What a busy little man I was trying to tag a buck and do all the holiday stuff while I was scheduled to fly out to Texas for work, which was going to make me miss the last weekend of the season. And that weekend can be the best.

Well now I'm back so I have a little time to share this.

That morning started out cold, clear, and a nice dusting of snow on the ground that made for awesome glassing and scenery as I slipped down the mountain side toward my roosting point. Shortly after sitting on my little rock 4 does were easing their way back toward their bedding area with a little can opener right on their trail. I thought to myself there must not be a sizeable buck in here.

Shortly after they were out of sight I started to hear foot steps but couldn't tell where it was coming from. It litterally sounded like it was in my lap. It was three does on a trail below my rock about 8 yards away and I was only about 12 feet up which made them look extremely close. As I'm sitting there I'm thinking how can I get my camera out to record these gals when my mind immediatley shifted to how in the he!! am I going to get my gun to my shoulder without getting busted! This ol man was crunching through the snow right on their heals at spitting distance! I had to let them get just a little ways past me before I made my move. My scope was filled with nothing but hair because I had it set to full power, which I never do, but that morning I remember telling myself that any shot here would be far. Ha! I'd been better off with a bow. In a rushed moment I found his head and pulled the cross hairs down his neck toward where I hoped was an ideal spot on the shoulder. A jolt from my rifle led me to see his hind legs kick and I knew it was a good shot unitl he ran a few yards and stopped to look around. "OH NO!" I thought, so I chambered another round and fired a desperate shot through a clutter of tangled branches and vines. He ran over by a rock where I witnessed the famous backwards walk wobble and then lost sight of him. I just knew he was down.

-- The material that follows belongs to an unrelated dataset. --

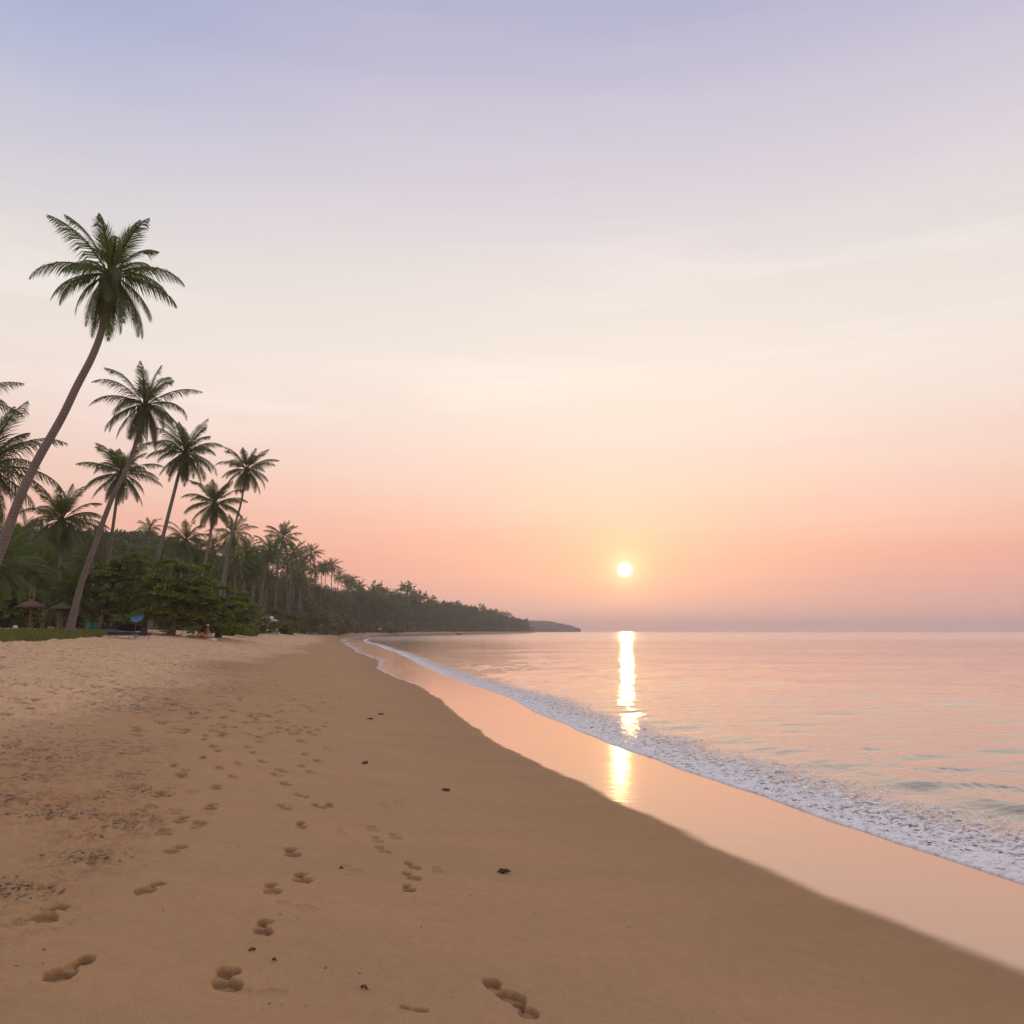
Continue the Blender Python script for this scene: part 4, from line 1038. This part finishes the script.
# upturned dark boat
def hull(L, Wd, H, inv):
    b = MB(); V = []; Fc = []; n, m = 15, 9
    for i in range(n):
        u_ = i / (n - 1) * 2 - 1; w_ = Wd / 2 * (1 - abs(u_) ** 2.4) + .02; dz = H * (.25 * u_ * u_)
        for j in range(m):
            a = math.pi * j / (m - 1); y = -math.cos(a) * w_; z = -math.sin(a) ** .7 * H * (1 - .35 * abs(u_) ** 3)
            V.append((u_ * L / 2, y, (z + H + dz) if not inv else (-z)))
    for i in range(n - 1):
        for j in range(m - 1): Fc.append((i * m + j, i * m + j + 1, (i + 1) * m + j + 1, (i + 1) * m + j))
    b.add(V, Fc, True); return b
t = empty('rowing_boat', spot(126, 58), 'dark upturned rowing boat lying on the sand behind the navy sunbeds', 'boat', None, .05)
hull(2.2, .9, .5, True).build('hull', DARKW, t); MB().tube([(-1.0, 0, .40), (-.5, 0, .515), (.5, 0, .515), (1.0, 0, .40)], .025, 6).build('keel', POLE, t)
def canopy_parasol(px, Y, r_, h, mat, label, tilt, group=None, name='beach_parasol'):
    t = empty(name, spot(px, Y), label, 'parasol', group)
    MB().tube([(0, 0, -.1), (0, 0, h)], .02, 6).build('post', GREY, t)
    b = MB(); n = 8; V = [(0, 0, 0)]; Fc = []
    for ring, (q, z) in enumerate(((.5, -.07), (1, -.26))):
        for k in range(n): V.append((math.cos(6.283 * k / n) * r_ * q, math.sin(6.283 * k / n) * r_ * q, z * r_ * 1.4))
    for k in range(n): Fc.append((0, 1 + k, 1 + (k + 1) % n)); Fc.append((1 + k, 9 + k, 9 + (k + 1) % n, 1 + (k + 1) % n))
    b.add(V, Fc); c = b.build('canopy', mat, t); c.location = (0, 0, h); c.rotation_euler = (tilt, 0, 0)
    return t
canopy_parasol(135.5, 53, .46, 1.2, BLUE, 'small blue beach parasol tilted toward the camera beside the slim palm', 1.0)

def sunbed(px, Y, L, rz, label, mat, name='sunbed', group=None, sc=1.0):
    t = empty(name, spot(px, Y), label, 'sunbed', group, rz); t.scale = (sc, sc, sc)
    b = MB()
    for sy in (-.27, .27): b.box((0, sy, .16), (L, .05, .05))
    for sx in (-L / 2 + .04, 0, L / 2 - .04): b.box((sx, 0, .16), (.05, .49, .045))
    b.build('frame', GREY, t)
    for sx in (-L / 2 + .15, L / 2 - .15):
        for sy in (-.27, .27): MB().tube([(sx, sy, -.03), (sx, sy, .135)], .022, 6).build('leg', GREY, t)
    MB().box((0, 0, .255), (L - .02, .62, .15), None, 0, .4).build('mattress', mat, t); return t
sunbed(123, 41, 1.35, -.12, 'longer navy sunbed lying where the grass ends', NAVY); sunbed(141.5, 43, .85, .05, 'shorter navy sunbed, nearer the slim palm', NAVY)

def chair_parts(t, mat):
    MB().box((0, 0, .42), (.46, .46, .04), None, 0, .3).build('seat', mat, t)
    b = MB()
    for k in range(5): b.box((-.17 + k * .085, .24 + .02, .64), (.05, .02, .40))
    b.box((0, .275, .86), (.46, .03, .07)); b.build('backrest', mat, t)
    for sx in (-.2, .2):
        for sy in (-.2, .22): MB().tube([(sx * 1.08, sy * 1.1, -.02), (sx, sy, .40)], [.022, .026], 6).build('leg', mat, t)
    for sx in (-.25, .25):
        b = MB(); b.tube([(sx, -.2, .41), (sx, -.21, .62), (sx, .25, .66)], .022, 6); b.build('armrest', mat, t)
def copy_thing(src, loc, rz, label=None, sc=None):
    c = src.copy(); C.objects.link(c); c.location = loc; c.rotation_euler.z = rz
    if label: c['label'] = label
    if sc: c.scale = (sc, sc, sc)
    for ch in src.children:
        k = ch.copy(); C.objects.link(k); k.parent = c
    return c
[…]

After getting myself together, all the while still staring in the last spot I saw him, I seen him sneak off around that rock. Everyone knows that sickening feeling that erased my excitement. You don't get many chances with these mountain bucks or any big buck for that matter and you have to make it count when the oppurtunity arises, and I just cost myself a nice one because I left my scope turned up.

I decided after about 30 minutes that I needed to get down and see if I could find blood, bones, guts, or whatever might lead me to know what kind of shot I made or didn't make. There wasn't any blood where I shot so I eased over to where I expected to see blood by the rock where I had last seen him and a BIG FAT NOTHING... This was not good. I was almost certain I hit him but I'm really starting to doubt it at this point. I decided to take up the trail his heavy tracks were in and see where this situation might lead. A single leaf filled with watery blood confirmed a hit, but I suspected a flesh wound or something non fatal. I now knew this deer either kept on running for the hills or he was injured and bedded and if another shot presented itself, I was going to have to be quick and have a whole lot of luck on my side.

As I inched down the trail with a keen eye glassing the benches below with my binos, the sound of rocks clattering above alerted me to ready my rifle! This buck had climbed his way up the mountain to bed in some rocks below a bluff. I had one shot presented to me before he rounded a knoll out of my life and I honestly don't even know where my cross hairs were when I squeezed the trigger to watch him tumble about 30 plus feet down the mountain to his final resting place. I litterally thought he was going to break his main beams as he tumbeled down but somehow they managed to stay in one piece. Sheww!!! Relief at last and what an awesome end to the season!

BTW, luck was on my side cause the shot hit him behind the ear.